A Court of Appeals has ruled that the UK is not allowed to outsource asylum procedures to Rwanda, as had been decided in 2022. It judged that Rwanda cannot be considered a safe third country because deficiencies in the asylum procedure there could lead to legitimate asylum seekers being deported to their countries of origin. The decision can still be appealed to the UK’s Supreme Court.

The Guardian (GB) /

Refugees can’t be outsourced

The Guardian welcomes the ruling:

“We already knew that the government’s plans were cruel, unworkable, expensive and unpopular. Now we know that they are also against the law. At 89,000 last year, the number of asylum claimants in the UK is lower than in many other countries.

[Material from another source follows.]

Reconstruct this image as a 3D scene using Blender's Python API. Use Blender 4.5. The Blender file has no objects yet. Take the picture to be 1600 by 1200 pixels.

The Home Office should concentrate on improving processes (including those criticised by judges) and tackling backlogs. ... Ministers should scrap the idea of outsourcing refugees along with the anti-migrant slogans.”

The Spectator (GB) /

Only the elected can make democratic decisions

Key decisions about migration policy should not be made by judges, law professor Andrew Tettenborn warns in The Spectator:

“Nobody knows for certain what may happen to asylum seekers sent to central Africa. But that isn’t the point. The question the administrative lawyers need to answer is who out of judges and politicians ought to have the final say about these risks, and whether as a nation we should run them. ... For anyone who believes in democratic control of central social policies like immigration, the response should be clear: it must be the elected representatives.”

Andrew Tettenborn
taz, die tageszeitung (DE) /

Not just a British aberration

The ruling also has consequences for international refugee policy, the taz points out:

“The UNHCR is constantly flying asylum seekers from Libya to Rwanda. Will that no longer be possible? The ruling is even more problematic for the EU — and thus also for Germany. The EU-Turkey deal allows Greece to return Syrian refugees to Turkey without a hearing or not to admit them at all — but in Turkey there are discussions at the highest political level about deporting Syrian refugees to Syria even against their will. By the standards of the London ruling, the deal would be illegal. This is not just a theoretical statement. ... The European Convention on Human Rights applies not only in the EU but throughout Europe.”